Nasce il Conte bis

Giuseppe Conte torna dunque a palazzo Chigi, alla guida di un tripartito Pd-Leu-M5S. Ventuno in tutto i ministri: dieci pentastellati, nove democratici, uno di Leu ed una personalità tecnica. Questo il quadro dell’esecutivo che, almeno sulla carta, risulta essere quello più di sinistra dell’intera storia repubblicana.

Osservando i principali ministeri troviamo agli Esteri Luigi Di Maio, alla Giustizia Alfonso Bonafede, all’Economia Roberto Gualtieri, presidente della commissione Finanze dell’Europarlamento, alle Infrastrutture Paola De Micheli vicesegretaria Pd, alla Difesa, Lorenzo Guerini. Agli Interni approda il prefetto Luciana Lamorgese, in grado, dopo gli eccessi salviniani, di spoliticizzare la gestione dell’ordine pubblico.

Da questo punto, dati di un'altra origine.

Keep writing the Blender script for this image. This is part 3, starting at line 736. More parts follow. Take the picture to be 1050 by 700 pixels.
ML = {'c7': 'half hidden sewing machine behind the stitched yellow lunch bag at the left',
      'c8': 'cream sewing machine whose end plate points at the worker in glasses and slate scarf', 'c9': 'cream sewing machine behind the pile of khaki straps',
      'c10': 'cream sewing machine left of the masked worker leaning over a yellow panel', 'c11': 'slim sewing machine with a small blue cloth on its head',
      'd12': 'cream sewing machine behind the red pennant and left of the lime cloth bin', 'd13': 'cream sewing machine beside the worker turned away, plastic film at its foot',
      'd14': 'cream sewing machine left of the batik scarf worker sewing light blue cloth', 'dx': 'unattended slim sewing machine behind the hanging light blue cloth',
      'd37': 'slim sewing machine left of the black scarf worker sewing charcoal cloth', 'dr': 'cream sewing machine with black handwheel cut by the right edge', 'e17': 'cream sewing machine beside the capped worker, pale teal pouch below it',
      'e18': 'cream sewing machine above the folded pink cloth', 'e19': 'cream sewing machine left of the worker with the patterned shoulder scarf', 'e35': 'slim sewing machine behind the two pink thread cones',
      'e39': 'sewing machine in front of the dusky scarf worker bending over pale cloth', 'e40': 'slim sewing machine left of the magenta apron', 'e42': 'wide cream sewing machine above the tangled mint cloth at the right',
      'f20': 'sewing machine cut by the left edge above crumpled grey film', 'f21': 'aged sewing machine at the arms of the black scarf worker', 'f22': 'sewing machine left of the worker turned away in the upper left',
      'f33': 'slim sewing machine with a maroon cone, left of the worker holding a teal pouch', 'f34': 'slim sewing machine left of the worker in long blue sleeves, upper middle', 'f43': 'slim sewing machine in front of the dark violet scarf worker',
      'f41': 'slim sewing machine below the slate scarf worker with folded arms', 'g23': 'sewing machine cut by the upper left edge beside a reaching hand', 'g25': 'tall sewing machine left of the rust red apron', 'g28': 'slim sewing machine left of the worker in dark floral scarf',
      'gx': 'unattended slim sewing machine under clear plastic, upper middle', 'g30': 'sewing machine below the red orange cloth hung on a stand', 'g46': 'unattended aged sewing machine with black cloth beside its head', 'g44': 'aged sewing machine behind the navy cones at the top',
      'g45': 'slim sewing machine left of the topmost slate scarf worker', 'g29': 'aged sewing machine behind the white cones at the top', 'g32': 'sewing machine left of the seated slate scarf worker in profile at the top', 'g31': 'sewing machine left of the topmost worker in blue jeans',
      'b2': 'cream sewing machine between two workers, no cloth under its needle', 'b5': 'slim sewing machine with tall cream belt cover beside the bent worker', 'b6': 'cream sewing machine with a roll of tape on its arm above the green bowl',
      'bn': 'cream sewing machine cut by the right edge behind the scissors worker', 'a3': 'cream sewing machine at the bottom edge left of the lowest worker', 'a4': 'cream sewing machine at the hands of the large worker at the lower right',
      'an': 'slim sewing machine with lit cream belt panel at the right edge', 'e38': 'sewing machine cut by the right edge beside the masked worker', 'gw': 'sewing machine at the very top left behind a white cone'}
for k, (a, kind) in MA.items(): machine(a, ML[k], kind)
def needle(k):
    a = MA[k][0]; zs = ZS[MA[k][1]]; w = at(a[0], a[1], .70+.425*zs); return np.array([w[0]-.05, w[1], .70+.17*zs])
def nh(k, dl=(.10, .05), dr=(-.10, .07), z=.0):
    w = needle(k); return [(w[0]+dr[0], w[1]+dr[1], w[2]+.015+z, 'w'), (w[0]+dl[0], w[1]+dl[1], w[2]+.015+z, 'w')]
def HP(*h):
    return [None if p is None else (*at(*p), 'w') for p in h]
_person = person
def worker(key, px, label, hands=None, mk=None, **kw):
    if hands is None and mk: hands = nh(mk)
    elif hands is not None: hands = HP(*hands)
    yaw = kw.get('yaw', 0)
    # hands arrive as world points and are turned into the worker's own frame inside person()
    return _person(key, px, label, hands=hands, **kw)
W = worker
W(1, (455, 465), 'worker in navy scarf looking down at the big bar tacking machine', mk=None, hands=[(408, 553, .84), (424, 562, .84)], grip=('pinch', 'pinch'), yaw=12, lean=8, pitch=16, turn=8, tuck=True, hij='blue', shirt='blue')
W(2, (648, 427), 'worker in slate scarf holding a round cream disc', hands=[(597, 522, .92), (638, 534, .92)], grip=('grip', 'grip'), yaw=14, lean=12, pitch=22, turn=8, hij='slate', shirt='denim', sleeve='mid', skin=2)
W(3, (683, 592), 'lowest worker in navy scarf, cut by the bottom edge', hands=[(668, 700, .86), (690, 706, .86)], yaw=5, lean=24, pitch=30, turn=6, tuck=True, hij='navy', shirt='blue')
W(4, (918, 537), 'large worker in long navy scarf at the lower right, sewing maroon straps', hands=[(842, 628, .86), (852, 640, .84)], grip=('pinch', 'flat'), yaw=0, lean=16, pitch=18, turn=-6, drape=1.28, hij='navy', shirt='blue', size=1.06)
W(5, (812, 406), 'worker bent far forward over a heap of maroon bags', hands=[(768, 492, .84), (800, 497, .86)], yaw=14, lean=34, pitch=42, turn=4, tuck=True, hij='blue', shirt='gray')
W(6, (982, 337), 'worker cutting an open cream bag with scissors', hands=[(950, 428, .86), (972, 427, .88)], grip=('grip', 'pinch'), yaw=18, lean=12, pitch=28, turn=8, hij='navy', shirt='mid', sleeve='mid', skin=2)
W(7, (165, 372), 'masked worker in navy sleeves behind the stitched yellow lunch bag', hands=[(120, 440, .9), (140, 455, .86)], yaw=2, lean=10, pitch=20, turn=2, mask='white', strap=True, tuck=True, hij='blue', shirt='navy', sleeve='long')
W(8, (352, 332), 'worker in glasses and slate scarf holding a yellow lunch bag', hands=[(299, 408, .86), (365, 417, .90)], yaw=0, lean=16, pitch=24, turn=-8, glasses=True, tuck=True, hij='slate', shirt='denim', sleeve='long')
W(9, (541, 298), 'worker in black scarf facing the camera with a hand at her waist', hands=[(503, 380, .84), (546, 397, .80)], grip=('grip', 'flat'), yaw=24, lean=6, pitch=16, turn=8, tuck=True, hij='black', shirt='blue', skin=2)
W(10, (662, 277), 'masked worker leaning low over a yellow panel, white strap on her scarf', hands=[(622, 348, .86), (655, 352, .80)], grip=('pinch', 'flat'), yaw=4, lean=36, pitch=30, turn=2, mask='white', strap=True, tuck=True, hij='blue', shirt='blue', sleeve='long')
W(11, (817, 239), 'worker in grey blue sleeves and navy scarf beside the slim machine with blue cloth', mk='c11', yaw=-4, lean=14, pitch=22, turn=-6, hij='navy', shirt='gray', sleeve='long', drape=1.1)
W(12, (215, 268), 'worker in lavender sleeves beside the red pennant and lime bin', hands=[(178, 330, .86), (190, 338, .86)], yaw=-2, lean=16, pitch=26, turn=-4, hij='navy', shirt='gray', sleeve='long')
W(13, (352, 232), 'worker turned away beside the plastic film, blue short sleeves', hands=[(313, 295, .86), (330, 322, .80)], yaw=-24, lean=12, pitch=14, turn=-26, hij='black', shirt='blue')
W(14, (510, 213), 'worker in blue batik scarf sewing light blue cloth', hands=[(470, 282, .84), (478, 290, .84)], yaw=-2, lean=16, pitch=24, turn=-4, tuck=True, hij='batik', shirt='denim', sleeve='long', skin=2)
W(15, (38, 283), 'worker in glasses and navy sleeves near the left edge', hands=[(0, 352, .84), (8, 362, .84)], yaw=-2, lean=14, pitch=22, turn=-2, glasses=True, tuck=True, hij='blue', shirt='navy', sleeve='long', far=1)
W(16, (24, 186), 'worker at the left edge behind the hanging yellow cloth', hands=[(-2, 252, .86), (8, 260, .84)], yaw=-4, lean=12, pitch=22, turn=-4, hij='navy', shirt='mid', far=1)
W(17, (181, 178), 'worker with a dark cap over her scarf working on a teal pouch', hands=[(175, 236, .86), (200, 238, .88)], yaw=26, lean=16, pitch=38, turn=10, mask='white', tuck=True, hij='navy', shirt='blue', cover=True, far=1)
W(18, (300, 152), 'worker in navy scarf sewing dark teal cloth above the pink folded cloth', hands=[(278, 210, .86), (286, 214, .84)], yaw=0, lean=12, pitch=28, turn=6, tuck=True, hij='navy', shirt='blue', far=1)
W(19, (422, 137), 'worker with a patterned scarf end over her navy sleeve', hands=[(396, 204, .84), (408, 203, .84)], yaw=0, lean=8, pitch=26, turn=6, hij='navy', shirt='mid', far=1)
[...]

Questa crisi di governo, inspiegabilmente aperta dal leader leghista Matteo Salvini, ha fatto tornare in primo piano Matteo Renzi e Beppe Grillo. L’ex premier con l’apertura ai 5 Stelle ha convinto il Pd a far nascere la maggioranza giallo-rossa, evitando al Paese un’improvvida tornata elettorale che avrebbe potuto mettere a rischio le normali tempistiche della legge di bilancio e farci andare all’esercizio provvisorio. Il comico genovese ha fatto capire ai militanti pentastellati la grande opportunità potenzialmente offerta da un’intesa con il Pd. Poi è giunto il voto degli iscritti pentastellati sulla piattaforma Rousseau che a larghissima maggioranza hanno approvato questo nuovo corso politico.

In pratica è come se le lancette dell’orologio fossero tornare alla primavera del 2013. Allora, dopo le elezioni politiche che videro la vittoria dimezzata del Pd (in maggioranza alla Camera ma non al Senato), vi fu il tentativo del segretario dem Pierluigi Bersani di mettere in piedi un progetto politico con i grillini. Tutto sfumò per la loro assoluta incapacità di accettare qualsiasi mediazione e così andò in soffitta la prospettiva di un governo di sinistra, che mai, come in quella occasione, avrebbe avuto la possibilità di materializzarsi.

Oggi le vicende della politica tornano in qualche modo a dar spazio ad una prospettiva di forte caratura riformatrice. Non è facile capire cosa ne sortirà. Per intanto le tre formazioni che sostengono il nuovo esecutivo hanno elencato in 29 punti le loro priorità. Tra i temi più importanti emergono l’istituzione del salario minimo per legge, la promozione della green economy, maggiori investimenti sulla scuola, la riduzione del cuneo fiscale, una riforma tributaria in linea con la progressività del sistema (niente tassa piatta).

Nei prossimi giorni il governo si presenterà in Parlamento per il voto di fiducia. Alla Camera la maggioranza è sufficientemente ampia, al Senato i numeri sono un po’ più ballerini. Se tutto filerà liscio, nelle prossime settimane si comincerà a predisporre la legge di bilancio e far quadrare i conti senza aumentare l’Iva non sarà per niente facile.

Di certo occorre ritrovare un nuovo protagonismo in ambito europeo, uscendo da quel clima di perenne scontro con le istituzioni comunitarie che tanto ci ha penalizzato col precedente esecutivo giallo-verde. Solo un ruolo attivo nel processo di integrazione potrà far contare di più il nostro Paese in Europa, su molteplici temi di interesse comune: dalla gestione dei flussi migratori allo scorporo degli investimenti dai livelli di deficit. Il rapporto con l’Unione europea è decisivo, perché è lì che si decide il nostro futuro.